Sigh... when everyone complains about their life, how not satisfied they are, how good can they be, how are those things restricting them from doing what they want...
To me, this is total RUBBISH, ABSURD,NONSENSE..
As humans, we are always, given the choice the option to where we would lead our life to.
Most of us, complaining day and night about how their parents treat them, how their siblings treat them, how their friends treat them so on and so forth.
I'm someone who questions myself alot. Before you set an expectation on people, before you set a benchmark on how good people should treat you, before you start even comparing other's people life with yours. Have you ask yourself, what have you contributed since you know how to think?.. what have you done, to make someone around you smile?.. what have you done to earn back the love from others.. isn't this a great thought?
Many came to me and said, michelle?? you're different, you're lucky, you've got scholarship, your parents don't restrict you, your sister is a wonderful motivation.
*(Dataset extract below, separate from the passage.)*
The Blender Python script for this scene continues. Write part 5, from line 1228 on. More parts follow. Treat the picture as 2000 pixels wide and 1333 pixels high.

You can say all you want michelle, but you won't understand, you've not gone through what i had! Who are you to tell me to go for my dreams, who are you to tell me i have no rights to complain condemn and criticize? You think you're really someone that is .. you know.. so intelligent. LOok at yourself. You've got nothing than your stupid mouth. (of course, its a little over-elaborated)
But, i find it true, i'm no one to tell others what to do. But i've got rights to tell myself what to do. If you're not able to do what you wanna do? How are you able to get someone to do things you want them to do?.. None have asked, what i went through to get all i have this moment. I worked to earn my own new Colour phone in yr 2005. Who bought you your handphone?.. I worked to earn myself a diving course in Lang Tengah. Who paid your trips??..
I made effort to get what i want. I show desire, i show capability, i wanna prove that its worth me getting. And yet, all we see its end result. You say, whoa.. michelle you're so lucky, you always get what you want. Want to know why? I never complain when i don't get it (Do i?)..
I'm not someone who's perfect. There are many things, millions zillions of things that i don't know bout. I'm egoistic, i talk too much, i can't sit still, i'm lazy. I have my bads, but i don't let my bads restrict me from getting what i want. Not now? .. Fine.. later.. but i must get it..
Sigh.. i've much to write, but it'll be boring.. i felt bored already.. Its about being contented i believe. Its about counting the blessings, its about the neccessity to LIE. The moment you lie, you'll create another lie to cover the previous lie, and you'll never stop lying, and you have to carry the guilt and fear of being discovered.
Want it? DOne it? Admit it. Its life. Why would you want to trouble yourself to do things and lie about it, if you're forbidden to do it?.. Ask yourself.. i'm asking myself to. Sigh.. dilemma!!!